• [Set task] Track down every line below that holds "Measure" and copy it.
☆ ☆ ☆
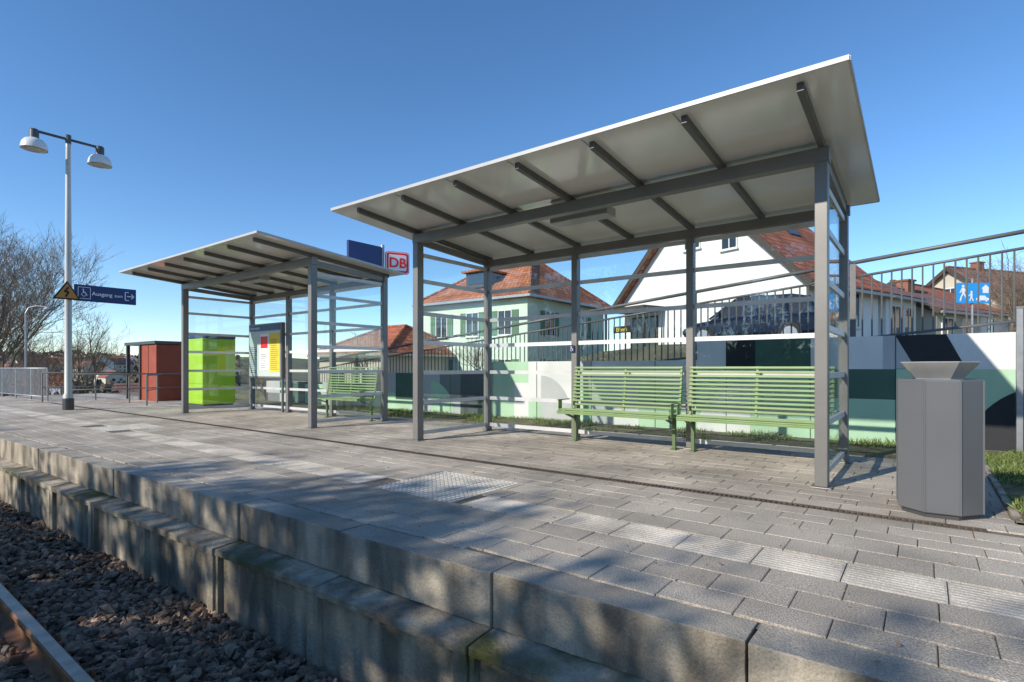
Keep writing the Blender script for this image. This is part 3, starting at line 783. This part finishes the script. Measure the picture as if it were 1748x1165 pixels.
gable_house((46,-4.0,1.8),math.radians(-35),9,6.5,3.4,5.9,BEIGE,TILE2,'beige gable house on the street',[('x-',2,1.4,.9,1.2),('x-',4.5,1.4,.9,1.2),('x-',3.2,3.5,.9,1.1)],low=4,chim=(.3,.5))
gable_house((38,-1.6,1.6),math.radians(-20),7,6.5,2.6,4.3,WHITEP,TILE,'white cottage with red tiled roof',[('y-',1.5,1.1,.9,1.1),('y-',4,1.1,.9,1.1)],low=4,chim=None)
gable_house((40,-12,1.8),math.radians(-30),9,7,2.2,4.6,BEIGE,TILE2,'beige house with brown tiled roof',[('x-',2,.8,.9,1.1),('x-',4.8,.8,.9,1.1)],low=4)

for k in range(46):
    rt=R.uniform(-.97,-.55); Z=R.uniform(110,420); Xc=rt*Z
    X=.605*Xc+.796*Z; Y=-.797*Xc+.604*Z
    w,l,h=R.uniform(6,9),R.uniform(8,13),R.uniform(3.5,6); hr=h+R.uniform(2,3.5)
    m=MB(); z=T(X,Y)
    vs=[]
    for x in(0,l): vs+=[(x,0,-3),(x,w,-3),(x,w,h),(x,w/2,hr),(x,0,h)]
    m.add(vs,[(0,1,2,3,4),(9,8,7,6,5),(0,4,9,5),(1,6,7,2)],0)
    m.add([(-.4,-.4,h-.3),(l+.4,-.4,h-.3),(l+.4,w/2,hr+.1),(-.4,w/2,hr+.1)],[(0,1,2,3)],1); m.add([(-.4,w+.4,h-.3),(l+.4,w+.4,h-.3),(l+.4,w/2,hr+.1),(-.4,w/2,hr+.1)],[(3,2,1,0)],1)
    for i in range(3):
        for zz in (h*.2,h*.6): m.box(l*(.2+.25*i),l*(.2+.25*i)+1,-.05,.02,zz,zz+1.1,2)
    for zz in (h*.2,h*.6): 
        for i in range(2): m.box(-.05,.02,w*(.2+.35*i),w*(.2+.35*i)+1,zz,zz+1.1,2)
    o=m.obj('distant_house',[R.choice([WHITEP,BEIGE,BEIGE]),R.choice([TILE,TILE2,TILE2]),PANE],loc=(X,Y,z),uv=True,rotz=R.uniform(0,6.28))
    tag(o,'small pitched roof house on the far hillside','house','distant houses on the hillside')

# ---------------------------------------------------------------- car
def make_car(loc,rotz,paint,label,suv=True,name='parked_car'):
    r=root(name,loc,label,'car',rotz=rotz)
    Hh=1.56; belt=.96
    prof=[(-2.1,.45,.80,.74),(-2.05,.32,belt-.05,.84),(-1.6,.28,belt,.89),(-.6,.28,belt,.90),(.7,.28,belt-.02,.90),(1.2,.28,belt-.10,.89),(1.8,.30,belt-.18,.84),(2.05,.36,belt-.32,.74),(2.12,.45,.60,.66)]
    m=MB(); rings=[]
    for x,zb,zt,hw in prof:
        ring=[(x,-hw*.9,zb),(x,-hw,zb+.12),(x,-hw,zt-.15),(x,-hw*.93,zt-.03),(x,-hw*.8,zt),(x,hw*.8,zt),(x,hw*.93,zt-.03),(x,hw,zt-.15),(x,hw,zb+.12),(x,hw*.9,zb)]
        rings.append(len(m.v)); m.v+=ring
    n=10
    for a,b in zip(rings[:-1],rings[1:]):
        for i in range(n): m.f.append((a+i,a+(i+1)%n,b+(i+1)%n,b+i)); m.m.append(0)
    m.f.append(tuple(rings[0]+i for i in range(n-1,-1,-1))); m.m.append(0); m.f.append(tuple(rings[-1]+i for i in range(n))); m.m.append(0)
    cab=[(-1.98,belt,.80),(-1.75,Hh-.12,.66),(-1.3,Hh-.02,.63),(-.3,Hh,.62),(.35,Hh-.04,.62),(1.15,belt-.06,.76)]
    for (x0,z0,w0),(x1,z1,w1) in zip(cab[1:-1],cab[2:-1]):
        m.add([(x0,-w0,z0),(x1,-w1,z1),(x1,w1,z1),(x0,w0,z0),(x0,-w0-.02,z0-.05),(x1,-w1-.02,z1-.05),(x1,w1+.02,z1-.05),(x0,w0+.02,z0-.05)],[(0,1,2,3),(4,5,1,0),(3,2,6,7),(7,6,5,4)])
    for s in(-1,1):
        for (xa,za,wa),(xb,zb,wb) in((cab[0],cab[1]),(cab[4],cab[5]),((-.35,belt,.84),(-.3,Hh-.03,.63)),((-1.2,belt,.86),(-1.15,Hh-.04,.65))):
            m.beam((xa,s*wa,za-.02),(xb,s*wb,zb),.07,.06)
    m.obj('body',paint,r,smooth=False,bevel=.02)
    g=MB()
    poly=[(-1.93,belt-.03),(-1.72,Hh-.14),(-1.3,Hh-.05),(-.3,Hh-.03),(.33,Hh-.07),(1.08,belt-.1)]
    def hw(z): return lerp(.83,.62,(z-belt)/(Hh-belt))
    k=len(poly); vs=[(x,-hw(z)+.01,z) for x,z in poly]+[(x,hw(z)-.01,z) for x,z in poly]
    g.add(vs,[tuple(range(k)),tuple(range(2*k-1,k-1,-1))]+[(i,k+i,k+(i+1)%k,(i+1)%k) for i in range(k)])
    g.obj('window',CGLS,r)
    for x in(-1.3,1.3):
        for s in(-1,1):
            t=MB(); t.tube((x,s*.70,.34),(x,s*.91,.34),.34,n=24); w=t.obj('wheel',TYRE,r)
            t=MB(); t.tube((x,s*.90,.34),(x,s*.92,.34),.22,n=12); t.obj('rim',RIM,w)
    for s in(-1,1):
        t=MB(); t.box(1.93,2.09,s*.62-.14,s*.62+.14,.62,.76); t.obj('headlight',LIGHTC,r,bevel=.02)
        t=MB(); t.box(-2.11,-2.0,s*.68-.1,s*.68+.1,.72,.95); t.obj('taillight',TAIL,r,bevel=.02)
        t=MB(); t.box(.72,.86,s*.98-.1,s*.98+.1,belt,belt+.13); t.obj('wing_mirror',paint,r,bevel=.02)
    return r
make_car((18.7,4.4,T(18.5,4.2)+.01),math.radians(85),CARB,'dark blue parked estate car in front of the white house')

r=root('residential_zone_sign',(19.6,-1.05,1.45),'light blue residential zone sign with white figures on a pole','sign',rotz=math.radians(-52.8))
MB().tube((0,.04,-.5),(0,.04,2.0),.03).obj('pole',GALV,r)
MB().extr(rrect(-.47,.47,1.32,1.88,.04),-.015,.015).obj('panel',SKYB,r)
y_=-.018
m=MB(); m.tube((-.3,y_-.002,1.79),(-.3,y_,1.79),.035,n=14); m.stroke([(-.3,1.745),(-.29,1.60)],.075,y_); m.stroke([(-.29,1.60),(-.35,1.50),(-.38,1.38)],.035,y_-.001); m.stroke([(-.29,1.60),(-.23,1.50),(-.19,1.38)],.035,y_-.0015); m.stroke([(-.32,1.73),(-.39,1.60)],.025,y_-.001); m.stroke([(-.28,1.73),(-.20,1.62)],.025,y_-.001); m.obj('adult_pictogram',SWHITE,r)
m=MB(); m.tube((-.07,y_-.002,1.63),(-.07,y_,1.63),.028,n=12); m.stroke([(-.07,1.60),(-.07,1.50)],.05,y_); m.stroke([(-.07,1.50),(-.12,1.38)],.025,y_-.001); m.stroke([(-.07,1.50),(-.02,1.38)],.025,y_-.0015); m.stroke([(-.08,1.58),(-.15,1.52)],.02,y_-.001); m.obj('child_pictogram',SWHITE,r)
m=MB(); m.extr([(.24,1.60),(.24,1.72),(.20,1.72),(.32,1.83),(.44,1.72),(.40,1.72),(.40,1.60)],y_-.002,y_); m.obj('house_pictogram',SWHITE,r)
m=MB(); m.extr([(.06,1.40),(.06,1.46),(.12,1.47),(.17,1.53),(.30,1.53),(.35,1.47),(.42,1.46),(.42,1.40)],y_-.002,y_); m.tube((.14,y_-.002,1.39),(.14,y_,1.39),.03); m.tube((.34,y_-.002,1.39),(.34,y_,1.39),.03); m.obj('car_pictogram',SWHITE,r)

zt=T(7.7,39.4); r=root('street_lamp',(7.7,39.4,zt),'thin curved galvanised street lamp beyond the railing','street lamp')
m=MB(); hh=4.4-zt; m.path([(0,0,0),(0,0,hh-.4),(.12,-.1,hh-.1),(.4,-.3,hh),(.75,-.6,hh-.05)],.05); m.obj('pole',GALV,r); MB().lathe([(.001,.12),(.18,.05),(.28,-.08),(.001,-.1)],14,c=(.85,-.65,hh-.1)).obj('lamp_shade',GALV,r)

# ---------------------------------------------------------------- trees
def bare_tree(loc,H,seed,label,levels=5,spread=.6,cnt=(3,5),name='bare_tree',rmin=.004,group=None):
    rr=random.Random(seed); tr=MB(); tw=MB()
    def rec(p,d,l,rad,lv):
        steps=3 if lv<3 else 2; q=p; dd=d; pts=[]
        mbx=tr if lv<2 else tw
        for i in range(steps):
            r0=rad*(1-.35*i/steps); r1=rad*(1-.35*(i+1)/steps)
            dd=(dd+Vector((rr.gauss(0,.12),rr.gauss(0,.12),rr.gauss(.05,.07)))).normalized()
            q2=q+dd*l/steps; mbx.tube(q,q2,r0,r1,n=8 if lv==0 else 5 if lv<3 else 3,cap=False); q=q2; pts.append((q,dd,r1))
        if lv>=levels: return
        for c in range(rr.randint(*cnt)):
            pt,bd,br=rr.choice(pts[(1 if lv==0 else 0):])
            a=Vector((rr.gauss(0,1),rr.gauss(0,1),rr.gauss(.15,.5))).normalized()
            nd=(bd*(1-spread)+a*spread+Vector((0,0,.12))).normalized()
            rec(pt,nd,l*rr.uniform(.55,.8),max(rmin*H/6,br*rr.uniform(.45,.65)),lv+1)
        rec(q,(dd+Vector((rr.gauss(0,.2),rr.gauss(0,.2),.1))).normalized(),l*.75,rad*.6,lv+1)
    rec(Vector((0,0,-.3)),Vector((0,0,1)),H*.33,H*.02,0)
    r=root(name,loc,label,'tree',group); tr.obj('trunk',BARK,r); tw.obj('crown',TWIG,r); return r
def cpos(px,Z):
    Xc=(px-874)/930*Z; return (.605*Xc+.796*Z,-.797*Xc+.604*Z)
for px,Z,H,sd in ((0,38,12.0,1),(88,50,7.5,2),(-70,42,12.5,3)):
    X,Y=cpos(px,Z); z=T(X,Y); bare_tree((X,Y,z),H-z*.9,sd,'bare leafless tree beyond the platform railing',levels=6,cnt=(3,4) if sd==1 else (2,4),spread=.48,rmin=.003)
for px,Z,H,sd in ((1715,22,4.6,5),(1745,27,5.2,6)):
    X,Y=cpos(px,Z); bare_tree((X,Y,T(X,Y)),H,sd,'small bare tree behind the railing',levels=5)
for px,Z,H,sd in ((820,19,2.4,8),(455,17,2.2,9),(640,22,3.2,10)):
    X,Y=cpos(px,Z); bare_tree((X,Y,T(X,Y)),H,sd,'small bare shrub behind the painted wall',levels=4,name='bare_shrub')
mb=MB()
for k in range(5000):
    rt=R.uniform(-1.05,-.5); Z=R.uniform(90,700); Xc=rt*Z; X=.605*Xc+.796*Z; Y=-.797*Xc+.604*Z
    if noise.noise(Vector((X/40,Y/40,1)))<.02: continue
    z=T(X,Y); h=R.uniform(2,6)
    for q in range(5):
        a=R.uniform(0,3.14); w=R.uniform(.5,1.8); ox,oy,oz=R.gauss(0,1.2),R.gauss(0,1.2),R.uniform(0,h*.6)
        c,s_=math.cos(a)*w,math.sin(a)*w
        mb.add([(X+ox-c,Y+oy-s_,z+oz),(X+ox+c,Y+oy+s_,z+oz+.4),(X+ox+c*.5,Y+oy+s_*.5,z+oz+h*.4),(X+ox-c*.4,Y+oy-s_*.4,z+oz+h*.35)],[(0,1,2,3)])
o=mb.obj('distant_woodland',M('wood_mass',(.13,.105,.07),.9,island=.4)); tag(o,'brown leafless woodland on the distant hills','woodland',kind='stuff')
def leafy_tree(loc,H,seed,dens=110):
    rr=random.Random(seed); r=root('leafy_tree',loc,'evergreen leafy tree on the far side of the track','tree','trees on the far side of the track')
    m=MB(); m.tube((0,0,-.2),(.1,.05,H*.5),.14,.09); 
    cl=[]
    for i in range(38):
        a=rr.uniform(0,6.28); q=rr.uniform(.1,1)**.5*1.5; z=rr.uniform(.2,.95)*H
        q*=1.0-.35*(z/H-.25); c=Vector((q*math.cos(a),q*math.sin(a),z)); cl.append((c,rr.uniform(.4,.8)))
        m.tube((.1,.05,min(z*.7,H*.5)),c,.035,.012,n=5)
    m.obj('trunk',BARK,r); m=MB()
    for c,rad in cl:
        for k in range(dens):
            v=Vector((rr.gauss(0,1),rr.gauss(0,1),rr.gauss(0,1))).normalized()*rad*rr.uniform(.2,1.25); p=c+v
            a=Vector((rr.gauss(0,1),rr.gauss(0,1),rr.gauss(0,1))).normalized()*.08; b=a.orthogonal().normalized()*.045
            m.add([p-a,p-b,p+a,p+b],[(0,1,2,3)])
    m.obj('crown',LEAF,r)
for i in range(11):
    yy=-1.6+i*1.75
    leafy_tree((-7.9+R.uniform(-.3,.3),yy,-.95),R.uniform(6.6,7.3) if i<7 else R.uniform(6.1,6.9),40+i,170 if i<7 else 120)

# ---------------------------------------------------------------- light, sky
E=math.radians(29); az=Vector((.95,-.31,0)).normalized()
d=Vector((az.x*math.cos(E),az.y*math.cos(E),-math.sin(E)))
sun=bpy.data.lights.new('sun','SUN'); sun.energy=5; sun.angle=math.radians(.6); sun.color=(1,.92,.80)
so=bpy.data.objects.new('sun',sun); COL.objects.link(so); so.rotation_euler=d.to_track_quat('-Z','Y').to_euler(); so.location=(-20,6,15)
w=bpy.data.worlds.new('World'); sc.world=w; w.use_nodes=True; nt=w.node_tree
bg=nt.nodes['Background']; sk=nt.nodes.new('ShaderNodeTexSky'); sk.sky_type='NISHITA'; sk.sun_disc=False
sk.sun_elevation=E; sk.sun_rotation=math.atan2(-az.x,-az.y); sk.air_density=.9; sk.dust_density=.1; sk.ozone_density=2.8; sk.altitude=800
hs=nt.nodes.new('ShaderNodeHueSaturation'); hs.inputs['Saturation'].default_value=1.16; hs.inputs['Value'].default_value=1.32
nt.links.new(sk.outputs[0],hs.inputs['Color']); nt.links.new(hs.outputs[0],bg.inputs[0]); bg.inputs[1].default_value=.15

cam=bpy.data.cameras.new('camera'); co=bpy.data.objects.new('camera',cam); COL.objects.link(co)
co.location=(0,0,1); co.rotation_euler=(math.pi/2,0,math.radians(-52.8))
cam.sensor_width=36; cam.lens=36*930/1748; cam.shift_y=45.5/1748; cam.clip_end=5000; cam.clip_start=.05
sc.camera=co
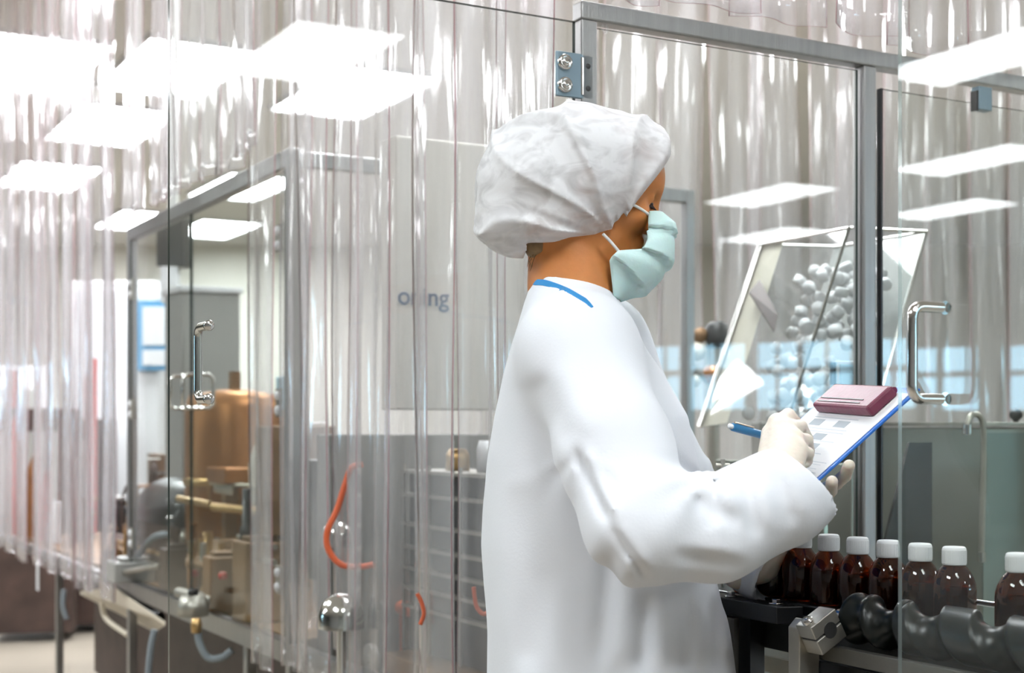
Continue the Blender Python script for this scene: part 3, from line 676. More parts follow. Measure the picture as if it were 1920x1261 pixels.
# neck opening
C.cone(W(1060, 575, YC), W(1072, 480, YC), .050, .056, .008, 's', m=0)
X, Y, Z = C.grid(); PXc = X/YC*F+960; PYc = HY-(Z-CZ)/YC*F; PX = X/Y*F+960; PY = HY-(Z-CZ)/Y*F
wr = np.zeros_like(C.F)
def fan(cx, cy_, n, amp, fall, a0, a1, ph=0):    # creases radiating from a pixel point
    global wr
    dx = PX-cx; dy = PY-cy_; rd = np.sqrt(dx*dx+dy*dy); an = np.arctan2(dy, dx); m = np.exp(-rd/fall)*np.clip((an-a0)*4, 0, 1)*np.clip((a1-an)*4, 0, 1)*np.clip(rd/18, 0, 1)
    wr = wr+amp*m*np.sin(an*n+ph+rd*.012)
def crease(x0, y0, x1, y1, depth, wid):          # a single soft valley with a ridge beside it
    global wr
    dx, dy = x1-x0, y1-y0; L = math.hypot(dx, dy); t = ((PX-x0)*dx+(PY-y0)*dy)/L/L; d = ((PX-x0)*dy-(PY-y0)*dx)/L
    m = np.clip(t*6, 0, 1)*np.clip((1-t)*6, 0, 1)*(Y < YC); wr = wr+depth*m*(np.exp(-(d/wid)**2)-.55*np.exp(-((d-wid*1.9)/wid)**2))
fan(1322, 900, 7, .0035, 120, -3.2, 3.2, .6); fan(1085, 850, 8, .003, 120, .2, 3.0, 1)
for c_ in ((1075, 835, 1145, 985, .010, 9), (1145, 985, 1215, 1088, .007, 8), (1340, 880, 1330, 1000, .006, 14), (1395, 900, 1420, 1010, .006, 15), (1450, 880, 1490, 985, .005, 14), (1290, 930, 1385, 985, .007, 15), (1260, 1040, 1400, 1060, .005, 12),
           (1150, 1010, 1120, 1261, .007, 20), (1215, 1110, 1205, 1261, .008, 16), (1290, 1120, 1285, 1261, .006, 14), (1340, 1130, 1345, 1261, .005, 11), (1000, 700, 1075, 840, .005, 26), (960, 900, 1010, 1100, .003, 30), (1015, 1060, 990, 1261, .004, 26), (1110, 700, 1200, 900, .002, 40)):
    crease(*c_)
wr = wr+.0016*vn3(X, Y, Z, 34, 3)+.0008*vn3(X, Y, Z*.5, 80, 5)
low = np.clip((1.0-Z)*3, 0, 1); ang = np.arctan2(Y-YC, X-.13); wr = wr+low*.010*np.sin(ang*7+.8)
C.F += wr.astype(np.float32)
pos, fc = C.mesh(); pos = smooth_mesh(pos, fc, 2, .45); coat = npobj('coat', pos, fc, 'coat', person, pbase)
coat['label'] = 'long white coat'
# collar band and its blue piping
def band(name, m, pts_c, rad_y, w0, th_, parent, lo=0, hi=1, off=0, a0=-2.55, a1=2.55):
    mb = MB(); n = 44; vs = []
    for i in range(n+1):
        a = a0+(a1-a0)*i/n    # 0 = nape, +-pi = throat
        f = (1-math.cos(a))/2; x = pts_c[0].x+(pts_c[1].x-pts_c[0].x)*f; zt = pts_c[0].z+(pts_c[1].z-pts_c[0].z)*f**.8; y = YC+(rad_y+off)*math.sin(a)
        ox = -math.cos(a)*off
        for kz in (hi, lo):
            fl = .006*(1-kz)
            vs.append((x+ox-math.cos(a)*fl, y+math.sin(a)*fl*1.0, zt-w0*(1-kz)))
    fs = [(2*i, 2*i+2, 2*i+3, 2*i+1) for i in range(n)]; o = mb.add(vs, fs, 0, True).build(name, m, parent)
    sm = o.modifiers.new('thick', 'SOLIDIFY'); sm.thickness = th_; sm.offset = 1; return o
cp = (W(1000, 508, YC), W(1150, 572, YC))
from mathutils.bvhtree import BVHTree
bv = BVHTree.FromPolygons([Vector(p) for p in pos.tolist()], fc.tolist()); near = []
ck = arc_path([(995, 527, 0), (1004, 529, 0), (1020, 530, 0), (1040, 536, 0), (1062, 545, 0), (1085, 558, 0), (1100, 567, 0), (1111, 576, 0)], 5)
for c_ in ck:
    d_ = (W(c_.x, c_.y, 1)-co.location).normalized(); h_ = bv.ray_cast(co.location, d_)
    if h_[0] is not None and h_[0].y < YC: near.append(h_[0])
nn = len(near); far = [Vector((p.x, 2*YC-p.y, p.z)) for p in near]
back = []
for k in range(1, 8):
    a = PI*k/8; p0 = near[0]; back.append(Vector((p0.x+.002*math.sin(a), YC+(p0.y-YC)*math.cos(a), p0.z-.002*math.sin(a))))
path = near[::-1]+back+far; m = MB(); vs = []
for i, p in enumerate(path):
    tg_ = (path[min(i+1, len(path)-1)]-path[max(i-1, 0)]).normalized(); out = Vector((p.x-.10, p.y-YC, .03)).normalized(); out = (out-tg_*out.dot(tg_)).normalized(); dn = tg_.cross(out).normalized()
    if dn.z < 0: dn = -dn
    w_ = .0042*(1 if 6 < i < len(path)-7 else .35+.65*min(i, len(path)-1-i)/7)
    for a_, b_2 in ((-1, .4), (1, .4), (1, -1), (-1, -1)): vs.append(p+dn*w_*a_+out*.0016*b_2+out*.0006)
m.add(vs, [(4*i+k, 4*i+(k+1) % 4, 4*i+4+(k+1) % 4, 4*i+4+k) for i in range(len(path)-1) for k in range(4)]+[(3, 2, 1, 0), tuple(len(vs)-4+k for k in range(4))], 0, False)
tb = m.build('collar_piping', 'trim', coat); tb.location = -pbase; tb['label'] = 'blue piping along the collar'
# trousers and shoes
Tz = np.arange(.03, .60, .012); T = Fld((-.02, 1.80, 0), (.32, 2.16, 0), .010, Tz)
for s_ in (-1, 1): T.cone((.16, YC+s_*.10, .58), (.12, YC+s_*.10, .05), .085, .062, .01)
pos, fc = T.mesh(); npobj('trousers', pos, fc, 'coat', person, pbase)
for s_ in (-1, 1):
    S = Fld((-.02, YC-.06+s_*.11, -.004), (.34, YC+.06+s_*.11, .13), .006); S.cone((.08, YC+s_*.10, .055), (.26, YC+s_*.118, .035), .045, .036, .02); S.cone((.09, YC+s_*.10, .09), (.10, YC+s_*.10, .05), .042, .045, .02)
    X, Y, Z = S.grid(); S.F = np.maximum(S.F, (.001-Z).astype(np.float32)+0*S.F); pos, fc = S.mesh(); npobj('shoe', pos, fc, 'white', person, pbase)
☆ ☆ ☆
• [Exercise solution]
Keep writing the Blender script for this image. This is part 3, starting at line 783. This part finishes the script. Measure the picture as if it were 1748x1165 pixels.
Continue the Blender Python script for this scene: part 3, from line 676. More parts follow. Measure the picture as if it were 1920x1261 pixels.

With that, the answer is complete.